■ What you are asked to do:
Extract the first line through the line containing "mb.build('arrow', m_sw, mp_)" from the listing below, exactly as written.

* begin Source material *

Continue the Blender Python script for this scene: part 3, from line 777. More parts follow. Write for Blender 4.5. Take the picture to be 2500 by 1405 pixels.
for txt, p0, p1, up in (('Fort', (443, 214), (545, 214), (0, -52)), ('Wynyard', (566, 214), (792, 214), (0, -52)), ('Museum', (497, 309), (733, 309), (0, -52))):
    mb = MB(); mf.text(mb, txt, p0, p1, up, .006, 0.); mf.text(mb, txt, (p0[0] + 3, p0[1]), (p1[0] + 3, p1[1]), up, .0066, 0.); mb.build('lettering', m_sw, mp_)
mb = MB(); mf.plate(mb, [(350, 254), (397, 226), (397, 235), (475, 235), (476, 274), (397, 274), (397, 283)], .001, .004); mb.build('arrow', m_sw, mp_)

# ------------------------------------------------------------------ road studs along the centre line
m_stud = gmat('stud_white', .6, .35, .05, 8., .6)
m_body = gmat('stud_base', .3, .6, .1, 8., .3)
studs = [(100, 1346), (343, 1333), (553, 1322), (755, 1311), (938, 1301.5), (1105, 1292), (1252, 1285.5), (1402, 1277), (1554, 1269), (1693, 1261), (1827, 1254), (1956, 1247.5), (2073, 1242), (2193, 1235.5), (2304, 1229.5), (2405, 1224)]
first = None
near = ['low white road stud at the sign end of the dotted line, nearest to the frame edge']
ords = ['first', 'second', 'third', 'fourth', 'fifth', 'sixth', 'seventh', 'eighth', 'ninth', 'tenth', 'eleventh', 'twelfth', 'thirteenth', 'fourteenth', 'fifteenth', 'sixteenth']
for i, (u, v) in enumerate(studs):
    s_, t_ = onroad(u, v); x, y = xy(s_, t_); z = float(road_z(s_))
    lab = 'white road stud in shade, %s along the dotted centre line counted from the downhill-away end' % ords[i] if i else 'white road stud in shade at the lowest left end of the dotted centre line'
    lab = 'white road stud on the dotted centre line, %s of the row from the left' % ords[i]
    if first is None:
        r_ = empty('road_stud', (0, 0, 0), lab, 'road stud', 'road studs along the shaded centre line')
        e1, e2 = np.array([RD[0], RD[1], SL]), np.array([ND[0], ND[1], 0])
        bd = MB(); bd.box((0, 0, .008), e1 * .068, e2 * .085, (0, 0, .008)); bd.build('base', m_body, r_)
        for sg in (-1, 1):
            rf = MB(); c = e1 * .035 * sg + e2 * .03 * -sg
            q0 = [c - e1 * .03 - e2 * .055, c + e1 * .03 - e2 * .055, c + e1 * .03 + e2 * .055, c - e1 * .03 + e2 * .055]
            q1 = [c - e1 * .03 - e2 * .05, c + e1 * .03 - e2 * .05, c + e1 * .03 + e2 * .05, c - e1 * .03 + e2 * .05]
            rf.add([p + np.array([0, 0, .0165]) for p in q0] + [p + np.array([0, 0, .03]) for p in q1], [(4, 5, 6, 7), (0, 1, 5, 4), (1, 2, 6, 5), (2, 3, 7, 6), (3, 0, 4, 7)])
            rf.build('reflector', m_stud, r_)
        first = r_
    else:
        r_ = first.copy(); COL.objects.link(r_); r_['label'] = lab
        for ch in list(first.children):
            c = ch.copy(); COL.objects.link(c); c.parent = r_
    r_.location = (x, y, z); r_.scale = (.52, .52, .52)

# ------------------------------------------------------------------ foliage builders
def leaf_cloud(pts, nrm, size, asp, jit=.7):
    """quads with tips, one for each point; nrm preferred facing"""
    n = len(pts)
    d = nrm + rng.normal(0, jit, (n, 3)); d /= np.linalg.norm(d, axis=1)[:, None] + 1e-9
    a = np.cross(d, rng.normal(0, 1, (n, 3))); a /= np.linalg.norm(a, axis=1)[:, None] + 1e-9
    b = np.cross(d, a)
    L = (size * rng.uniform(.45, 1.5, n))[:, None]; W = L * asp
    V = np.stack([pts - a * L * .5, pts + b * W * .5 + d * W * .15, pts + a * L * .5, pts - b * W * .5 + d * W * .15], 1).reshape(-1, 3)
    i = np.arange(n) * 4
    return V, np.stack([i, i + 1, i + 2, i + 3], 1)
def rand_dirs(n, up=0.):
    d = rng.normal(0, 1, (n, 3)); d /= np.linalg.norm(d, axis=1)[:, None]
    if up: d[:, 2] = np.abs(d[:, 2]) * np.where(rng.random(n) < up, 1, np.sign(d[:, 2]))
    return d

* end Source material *

■ Complete output:
Continue the Blender Python script for this scene: part 3, from line 777. More parts follow. Write for Blender 4.5. Take the picture to be 2500 by 1405 pixels.
for txt, p0, p1, up in (('Fort', (443, 214), (545, 214), (0, -52)), ('Wynyard', (566, 214), (792, 214), (0, -52)), ('Museum', (497, 309), (733, 309), (0, -52))):
    mb = MB(); mf.text(mb, txt, p0, p1, up, .006, 0.); mf.text(mb, txt, (p0[0] + 3, p0[1]), (p1[0] + 3, p1[1]), up, .0066, 0.); mb.build('lettering', m_sw, mp_)
mb = MB(); mf.plate(mb, [(350, 254), (397, 226), (397, 235), (475, 235), (476, 274), (397, 274), (397, 283)], .001, .004); mb.build('arrow', m_sw, mp_)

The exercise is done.